─── Supplied material ───

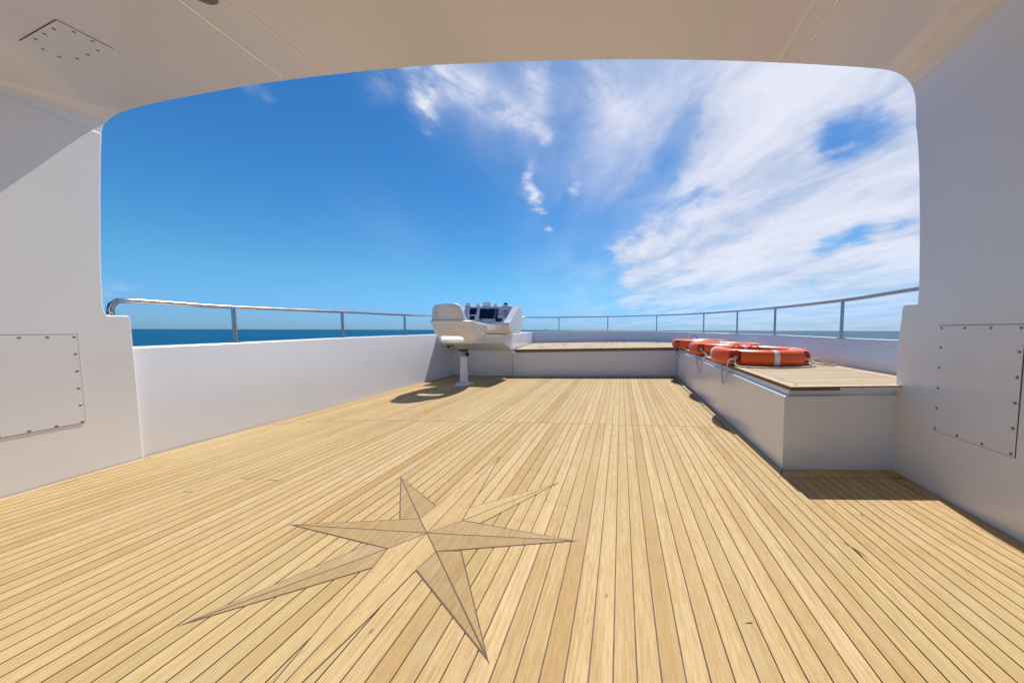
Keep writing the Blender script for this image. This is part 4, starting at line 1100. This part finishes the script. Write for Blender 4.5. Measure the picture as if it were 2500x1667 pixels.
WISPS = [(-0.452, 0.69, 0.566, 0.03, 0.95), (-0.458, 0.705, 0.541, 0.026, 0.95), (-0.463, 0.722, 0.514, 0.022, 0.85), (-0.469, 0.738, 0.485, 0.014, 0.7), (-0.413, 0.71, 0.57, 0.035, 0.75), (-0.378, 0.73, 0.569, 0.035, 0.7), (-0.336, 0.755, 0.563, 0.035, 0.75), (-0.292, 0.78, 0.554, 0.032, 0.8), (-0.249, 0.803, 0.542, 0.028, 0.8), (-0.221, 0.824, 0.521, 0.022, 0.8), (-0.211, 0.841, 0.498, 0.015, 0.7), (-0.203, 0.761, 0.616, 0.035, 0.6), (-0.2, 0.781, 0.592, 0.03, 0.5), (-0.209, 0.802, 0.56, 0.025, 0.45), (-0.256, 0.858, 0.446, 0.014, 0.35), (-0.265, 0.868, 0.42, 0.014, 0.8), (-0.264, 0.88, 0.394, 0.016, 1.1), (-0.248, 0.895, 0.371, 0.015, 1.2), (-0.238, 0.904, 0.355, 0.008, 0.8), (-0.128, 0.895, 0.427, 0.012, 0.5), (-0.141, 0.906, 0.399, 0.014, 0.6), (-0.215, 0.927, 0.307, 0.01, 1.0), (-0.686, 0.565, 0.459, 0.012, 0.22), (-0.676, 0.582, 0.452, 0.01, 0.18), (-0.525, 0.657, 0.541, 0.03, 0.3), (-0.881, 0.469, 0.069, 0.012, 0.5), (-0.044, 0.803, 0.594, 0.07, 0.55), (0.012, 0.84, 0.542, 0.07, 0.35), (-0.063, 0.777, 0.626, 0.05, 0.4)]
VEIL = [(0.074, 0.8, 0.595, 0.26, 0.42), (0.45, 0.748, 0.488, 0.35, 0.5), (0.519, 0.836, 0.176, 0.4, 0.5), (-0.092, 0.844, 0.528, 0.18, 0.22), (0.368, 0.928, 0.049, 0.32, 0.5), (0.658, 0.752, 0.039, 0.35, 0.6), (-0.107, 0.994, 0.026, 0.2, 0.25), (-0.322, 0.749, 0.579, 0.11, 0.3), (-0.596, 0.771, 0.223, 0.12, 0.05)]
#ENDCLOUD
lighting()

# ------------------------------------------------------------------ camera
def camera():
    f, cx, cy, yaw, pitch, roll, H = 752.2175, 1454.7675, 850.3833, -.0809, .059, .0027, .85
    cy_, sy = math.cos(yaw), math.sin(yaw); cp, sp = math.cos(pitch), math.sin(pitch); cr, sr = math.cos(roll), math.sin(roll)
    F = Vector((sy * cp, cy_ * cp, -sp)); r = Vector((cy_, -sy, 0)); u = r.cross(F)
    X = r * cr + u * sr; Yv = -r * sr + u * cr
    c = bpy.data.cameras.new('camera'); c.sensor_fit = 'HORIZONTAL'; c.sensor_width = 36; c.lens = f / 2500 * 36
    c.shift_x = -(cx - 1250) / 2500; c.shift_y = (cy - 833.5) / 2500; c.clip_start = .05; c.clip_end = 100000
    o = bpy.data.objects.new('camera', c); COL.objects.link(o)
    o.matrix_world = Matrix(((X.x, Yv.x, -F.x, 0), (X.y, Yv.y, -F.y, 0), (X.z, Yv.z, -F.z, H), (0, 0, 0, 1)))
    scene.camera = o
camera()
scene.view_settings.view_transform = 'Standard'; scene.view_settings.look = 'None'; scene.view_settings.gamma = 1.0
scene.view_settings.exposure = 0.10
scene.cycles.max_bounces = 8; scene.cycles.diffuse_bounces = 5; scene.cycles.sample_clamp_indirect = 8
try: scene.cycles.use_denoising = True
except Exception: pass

───

## Directive
Copy the data character for character, but drop all pictures from the copy.

## Result
Keep writing the Blender script for this image. This is part 4, starting at line 1100. This part finishes the script. Write for Blender 4.5. Measure the picture as if it were 2500x1667 pixels.
WISPS = [(-0.452, 0.69, 0.566, 0.03, 0.95), (-0.458, 0.705, 0.541, 0.026, 0.95), (-0.463, 0.722, 0.514, 0.022, 0.85), (-0.469, 0.738, 0.485, 0.014, 0.7), (-0.413, 0.71, 0.57, 0.035, 0.75), (-0.378, 0.73, 0.569, 0.035, 0.7), (-0.336, 0.755, 0.563, 0.035, 0.75), (-0.292, 0.78, 0.554, 0.032, 0.8), (-0.249, 0.803, 0.542, 0.028, 0.8), (-0.221, 0.824, 0.521, 0.022, 0.8), (-0.211, 0.841, 0.498, 0.015, 0.7), (-0.203, 0.761, 0.616, 0.035, 0.6), (-0.2, 0.781, 0.592, 0.03, 0.5), (-0.209, 0.802, 0.56, 0.025, 0.45), (-0.256, 0.858, 0.446, 0.014, 0.35), (-0.265, 0.868, 0.42, 0.014, 0.8), (-0.264, 0.88, 0.394, 0.016, 1.1), (-0.248, 0.895, 0.371, 0.015, 1.2), (-0.238, 0.904, 0.355, 0.008, 0.8), (-0.128, 0.895, 0.427, 0.012, 0.5), (-0.141, 0.906, 0.399, 0.014, 0.6), (-0.215, 0.927, 0.307, 0.01, 1.0), (-0.686, 0.565, 0.459, 0.012, 0.22), (-0.676, 0.582, 0.452, 0.01, 0.18), (-0.525, 0.657, 0.541, 0.03, 0.3), (-0.881, 0.469, 0.069, 0.012, 0.5), (-0.044, 0.803, 0.594, 0.07, 0.55), (0.012, 0.84, 0.542, 0.07, 0.35), (-0.063, 0.777, 0.626, 0.05, 0.4)]
VEIL = [(0.074, 0.8, 0.595, 0.26, 0.42), (0.45, 0.748, 0.488, 0.35, 0.5), (0.519, 0.836, 0.176, 0.4, 0.5), (-0.092, 0.844, 0.528, 0.18, 0.22), (0.368, 0.928, 0.049, 0.32, 0.5), (0.658, 0.752, 0.039, 0.35, 0.6), (-0.107, 0.994, 0.026, 0.2, 0.25), (-0.322, 0.749, 0.579, 0.11, 0.3), (-0.596, 0.771, 0.223, 0.12, 0.05)]
#ENDCLOUD
lighting()

# ------------------------------------------------------------------ camera
def camera():
    f, cx, cy, yaw, pitch, roll, H = 752.2175, 1454.7675, 850.3833, -.0809, .059, .0027, .85
    cy_, sy = math.cos(yaw), math.sin(yaw); cp, sp = math.cos(pitch), math.sin(pitch); cr, sr = math.cos(roll), math.sin(roll)
    F = Vector((sy * cp, cy_ * cp, -sp)); r = Vector((cy_, -sy, 0)); u = r.cross(F)
    X = r * cr + u * sr; Yv = -r * sr + u * cr
    c = bpy.data.cameras.new('camera'); c.sensor_fit = 'HORIZONTAL'; c.sensor_width = 36; c.lens = f / 2500 * 36
    c.shift_x = -(cx - 1250) / 2500; c.shift_y = (cy - 833.5) / 2500; c.clip_start = .05; c.clip_end = 100000
    o = bpy.data.objects.new('camera', c); COL.objects.link(o)
    o.matrix_world = Matrix(((X.x, Yv.x, -F.x, 0), (X.y, Yv.y, -F.y, 0), (X.z, Yv.z, -F.z, H), (0, 0, 0, 1)))
    scene.camera = o
camera()
scene.view_settings.view_transform = 'Standard'; scene.view_settings.look = 'None'; scene.view_settings.gamma = 1.0
scene.view_settings.exposure = 0.10
scene.cycles.max_bounces = 8; scene.cycles.diffuse_bounces = 5; scene.cycles.sample_clamp_indirect = 8
try: scene.cycles.use_denoising = True
except Exception: pass